Testimony by NELSON, ALEXANDRA, MARLEN, ADELA, San Francisco, CA
Titled:“Cuentamelo!: An Oral History of Queer Latina Immigrants in San Francisco”
For years I’ve sat next to my adoptive mama eating fried bacalao, listening as she tells and retells stories of the glamorous, fierce, sad, immigrant queens, faggots, and weirdos that roamed San Francisco in the ‘80s and '90s. Most of these people are now dead, gone at the peak of the AIDS epidemic. Their stories survive solely in the memories of those they left behind — stories of leaving hostile homelands for unknown new ones, of falling down, of building new selves, of living in two worlds.

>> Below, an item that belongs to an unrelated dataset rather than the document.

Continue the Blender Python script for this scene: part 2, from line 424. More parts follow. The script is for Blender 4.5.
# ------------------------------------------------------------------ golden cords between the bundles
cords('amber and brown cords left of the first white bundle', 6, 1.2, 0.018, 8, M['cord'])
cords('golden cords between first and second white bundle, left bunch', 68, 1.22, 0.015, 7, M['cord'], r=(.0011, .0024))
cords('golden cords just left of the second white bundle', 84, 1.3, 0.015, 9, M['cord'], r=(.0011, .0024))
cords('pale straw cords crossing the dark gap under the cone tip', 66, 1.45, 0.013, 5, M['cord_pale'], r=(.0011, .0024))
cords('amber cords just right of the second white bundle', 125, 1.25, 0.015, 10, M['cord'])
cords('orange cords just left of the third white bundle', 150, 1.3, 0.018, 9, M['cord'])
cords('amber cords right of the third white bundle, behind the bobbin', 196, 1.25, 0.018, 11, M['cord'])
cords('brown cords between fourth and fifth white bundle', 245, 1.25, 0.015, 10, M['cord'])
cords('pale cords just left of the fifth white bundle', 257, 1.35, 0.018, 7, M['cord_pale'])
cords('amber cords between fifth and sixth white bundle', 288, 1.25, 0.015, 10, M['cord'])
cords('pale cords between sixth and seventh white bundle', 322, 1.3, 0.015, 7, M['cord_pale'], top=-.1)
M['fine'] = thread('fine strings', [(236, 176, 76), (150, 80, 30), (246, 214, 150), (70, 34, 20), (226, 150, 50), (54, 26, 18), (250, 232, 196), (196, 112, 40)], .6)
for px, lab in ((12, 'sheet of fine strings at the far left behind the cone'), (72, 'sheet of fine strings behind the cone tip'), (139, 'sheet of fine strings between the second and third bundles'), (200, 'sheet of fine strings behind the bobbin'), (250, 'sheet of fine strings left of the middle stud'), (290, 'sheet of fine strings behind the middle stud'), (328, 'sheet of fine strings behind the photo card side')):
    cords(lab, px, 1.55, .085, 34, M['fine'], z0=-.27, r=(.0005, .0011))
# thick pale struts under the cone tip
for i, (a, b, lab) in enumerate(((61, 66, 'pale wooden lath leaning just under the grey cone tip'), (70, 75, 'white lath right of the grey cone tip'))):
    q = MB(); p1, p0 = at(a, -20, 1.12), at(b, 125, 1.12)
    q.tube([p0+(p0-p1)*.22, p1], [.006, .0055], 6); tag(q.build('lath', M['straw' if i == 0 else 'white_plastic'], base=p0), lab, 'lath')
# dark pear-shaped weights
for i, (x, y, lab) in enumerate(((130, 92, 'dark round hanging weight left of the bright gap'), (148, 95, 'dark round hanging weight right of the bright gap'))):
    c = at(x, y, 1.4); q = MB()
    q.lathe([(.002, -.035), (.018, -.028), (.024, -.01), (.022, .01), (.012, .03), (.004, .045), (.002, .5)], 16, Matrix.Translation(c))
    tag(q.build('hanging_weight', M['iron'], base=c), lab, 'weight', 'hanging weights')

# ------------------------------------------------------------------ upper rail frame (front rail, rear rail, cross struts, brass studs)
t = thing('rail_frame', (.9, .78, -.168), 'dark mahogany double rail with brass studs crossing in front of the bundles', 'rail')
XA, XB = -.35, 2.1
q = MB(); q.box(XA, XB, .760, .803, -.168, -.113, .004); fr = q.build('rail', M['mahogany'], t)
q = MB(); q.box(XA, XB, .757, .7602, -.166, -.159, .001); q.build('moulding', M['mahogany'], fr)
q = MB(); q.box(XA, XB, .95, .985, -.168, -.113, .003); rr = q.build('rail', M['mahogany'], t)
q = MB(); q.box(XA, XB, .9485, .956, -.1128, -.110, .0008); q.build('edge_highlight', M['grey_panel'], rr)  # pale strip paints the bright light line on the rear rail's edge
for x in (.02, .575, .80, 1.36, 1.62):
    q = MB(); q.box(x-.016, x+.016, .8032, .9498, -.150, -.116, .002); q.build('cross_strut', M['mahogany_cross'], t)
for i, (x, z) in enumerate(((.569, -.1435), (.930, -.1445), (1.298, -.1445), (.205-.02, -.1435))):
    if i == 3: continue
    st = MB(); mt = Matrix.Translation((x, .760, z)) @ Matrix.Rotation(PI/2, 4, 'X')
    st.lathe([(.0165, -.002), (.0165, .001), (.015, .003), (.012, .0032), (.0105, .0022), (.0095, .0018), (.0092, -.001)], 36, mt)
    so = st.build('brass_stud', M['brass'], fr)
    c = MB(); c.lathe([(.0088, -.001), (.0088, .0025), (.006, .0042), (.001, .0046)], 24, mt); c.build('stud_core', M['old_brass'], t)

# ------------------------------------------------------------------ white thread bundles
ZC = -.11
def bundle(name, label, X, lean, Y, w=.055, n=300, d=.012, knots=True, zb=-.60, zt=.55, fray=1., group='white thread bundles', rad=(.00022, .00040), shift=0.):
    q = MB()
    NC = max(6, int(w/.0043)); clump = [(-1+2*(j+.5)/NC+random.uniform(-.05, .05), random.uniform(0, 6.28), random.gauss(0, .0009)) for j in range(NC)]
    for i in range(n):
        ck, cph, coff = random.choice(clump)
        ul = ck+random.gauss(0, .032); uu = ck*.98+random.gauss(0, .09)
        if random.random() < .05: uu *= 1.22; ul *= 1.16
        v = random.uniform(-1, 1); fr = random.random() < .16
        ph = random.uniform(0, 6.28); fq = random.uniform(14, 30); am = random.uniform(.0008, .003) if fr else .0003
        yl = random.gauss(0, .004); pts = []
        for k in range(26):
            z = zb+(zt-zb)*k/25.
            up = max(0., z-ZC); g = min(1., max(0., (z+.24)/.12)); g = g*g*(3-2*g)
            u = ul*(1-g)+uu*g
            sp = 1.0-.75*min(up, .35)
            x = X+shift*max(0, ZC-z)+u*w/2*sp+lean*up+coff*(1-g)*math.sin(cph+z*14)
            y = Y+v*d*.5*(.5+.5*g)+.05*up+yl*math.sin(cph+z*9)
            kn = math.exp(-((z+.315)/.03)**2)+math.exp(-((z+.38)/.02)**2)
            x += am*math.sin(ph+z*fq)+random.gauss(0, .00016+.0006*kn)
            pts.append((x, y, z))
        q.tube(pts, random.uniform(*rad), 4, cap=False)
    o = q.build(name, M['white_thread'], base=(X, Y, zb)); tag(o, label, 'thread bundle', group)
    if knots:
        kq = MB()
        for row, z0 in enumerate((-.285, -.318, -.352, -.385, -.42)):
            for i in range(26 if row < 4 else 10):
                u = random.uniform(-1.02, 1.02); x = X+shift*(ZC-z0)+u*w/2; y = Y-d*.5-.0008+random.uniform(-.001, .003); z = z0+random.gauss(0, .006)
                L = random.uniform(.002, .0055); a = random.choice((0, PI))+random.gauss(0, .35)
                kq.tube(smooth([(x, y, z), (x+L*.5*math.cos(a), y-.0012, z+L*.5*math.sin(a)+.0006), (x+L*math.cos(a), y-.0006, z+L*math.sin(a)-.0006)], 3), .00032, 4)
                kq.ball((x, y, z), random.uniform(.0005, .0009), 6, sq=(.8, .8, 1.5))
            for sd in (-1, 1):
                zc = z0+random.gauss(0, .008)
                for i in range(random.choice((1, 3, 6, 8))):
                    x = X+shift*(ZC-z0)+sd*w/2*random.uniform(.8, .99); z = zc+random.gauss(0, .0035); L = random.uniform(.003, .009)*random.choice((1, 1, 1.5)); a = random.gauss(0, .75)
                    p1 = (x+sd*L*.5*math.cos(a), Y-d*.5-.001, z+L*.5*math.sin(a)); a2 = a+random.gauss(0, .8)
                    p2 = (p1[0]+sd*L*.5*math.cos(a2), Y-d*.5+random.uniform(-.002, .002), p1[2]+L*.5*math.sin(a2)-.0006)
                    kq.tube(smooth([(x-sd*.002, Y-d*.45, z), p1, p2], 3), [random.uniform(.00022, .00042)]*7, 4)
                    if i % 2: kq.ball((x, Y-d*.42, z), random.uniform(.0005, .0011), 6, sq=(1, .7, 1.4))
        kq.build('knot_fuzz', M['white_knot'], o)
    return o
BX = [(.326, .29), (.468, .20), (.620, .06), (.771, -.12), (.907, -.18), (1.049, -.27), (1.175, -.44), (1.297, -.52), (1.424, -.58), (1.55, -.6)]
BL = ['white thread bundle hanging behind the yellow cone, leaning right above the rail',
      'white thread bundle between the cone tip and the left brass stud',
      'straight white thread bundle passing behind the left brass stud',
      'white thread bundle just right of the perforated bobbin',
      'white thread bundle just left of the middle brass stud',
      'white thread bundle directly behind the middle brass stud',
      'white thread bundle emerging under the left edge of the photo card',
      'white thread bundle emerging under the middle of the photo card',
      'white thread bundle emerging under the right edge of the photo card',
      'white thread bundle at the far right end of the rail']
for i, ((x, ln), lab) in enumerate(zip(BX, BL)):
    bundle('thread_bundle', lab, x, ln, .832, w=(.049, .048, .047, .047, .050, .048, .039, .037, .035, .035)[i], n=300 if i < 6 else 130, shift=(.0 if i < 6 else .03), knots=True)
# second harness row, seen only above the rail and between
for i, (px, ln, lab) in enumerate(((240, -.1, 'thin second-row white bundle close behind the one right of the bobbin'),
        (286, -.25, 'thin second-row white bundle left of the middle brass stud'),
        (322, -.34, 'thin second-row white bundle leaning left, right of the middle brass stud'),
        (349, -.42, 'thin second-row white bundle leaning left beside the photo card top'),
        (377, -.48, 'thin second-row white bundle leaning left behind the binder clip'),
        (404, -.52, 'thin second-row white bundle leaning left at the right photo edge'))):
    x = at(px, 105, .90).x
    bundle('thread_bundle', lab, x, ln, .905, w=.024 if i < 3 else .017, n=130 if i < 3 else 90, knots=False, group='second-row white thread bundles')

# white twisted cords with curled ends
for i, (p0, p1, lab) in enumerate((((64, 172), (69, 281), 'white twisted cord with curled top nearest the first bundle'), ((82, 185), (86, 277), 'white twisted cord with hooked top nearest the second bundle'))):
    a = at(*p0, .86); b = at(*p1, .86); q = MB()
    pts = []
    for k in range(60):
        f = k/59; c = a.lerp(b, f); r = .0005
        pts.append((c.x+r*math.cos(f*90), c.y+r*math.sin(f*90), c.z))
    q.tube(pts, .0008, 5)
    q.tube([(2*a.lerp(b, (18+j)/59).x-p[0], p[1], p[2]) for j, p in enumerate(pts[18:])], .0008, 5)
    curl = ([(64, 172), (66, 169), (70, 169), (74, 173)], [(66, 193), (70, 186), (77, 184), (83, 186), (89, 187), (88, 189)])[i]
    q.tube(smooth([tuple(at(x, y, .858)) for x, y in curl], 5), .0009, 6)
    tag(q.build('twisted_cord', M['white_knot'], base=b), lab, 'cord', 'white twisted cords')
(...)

Here, four gay and transgender Latin American immigrants tell of coming to San Francisco in the 1980s and the ways in which they survived, built, changed (and were changed by) the city. (“Cuéntamelo” means “Tell me.”) This small compilation of oral histories maps Latin queerness as seen and lived in Spanish: It highlights the changes that over time have impacted the community: immigration laws, access to health care, the hormone black market, AIDS funding, and, with it, the rise and fall of Latino organizations, bars, and community centers. The stories travel down 16th Street (which Adela Vazquez says at the time was the “mecca of faggotry”), over to the Tenderloin, to bars such as La India Bonita, Los Portales, Esta Noche, and Finnochio’s. Most of these places are now closed, but in their heyday, in the late '80s, Latin female impersonators, transformistas, travestis, and, later, drag queens flourished. Also during this time, and through the work of some of these performers, transgender and gay Latino communities in San Francisco became visible through programs such as Proyecto ContraSIDA por Vida, Instituto Familiar de la Raza, and Aguilas.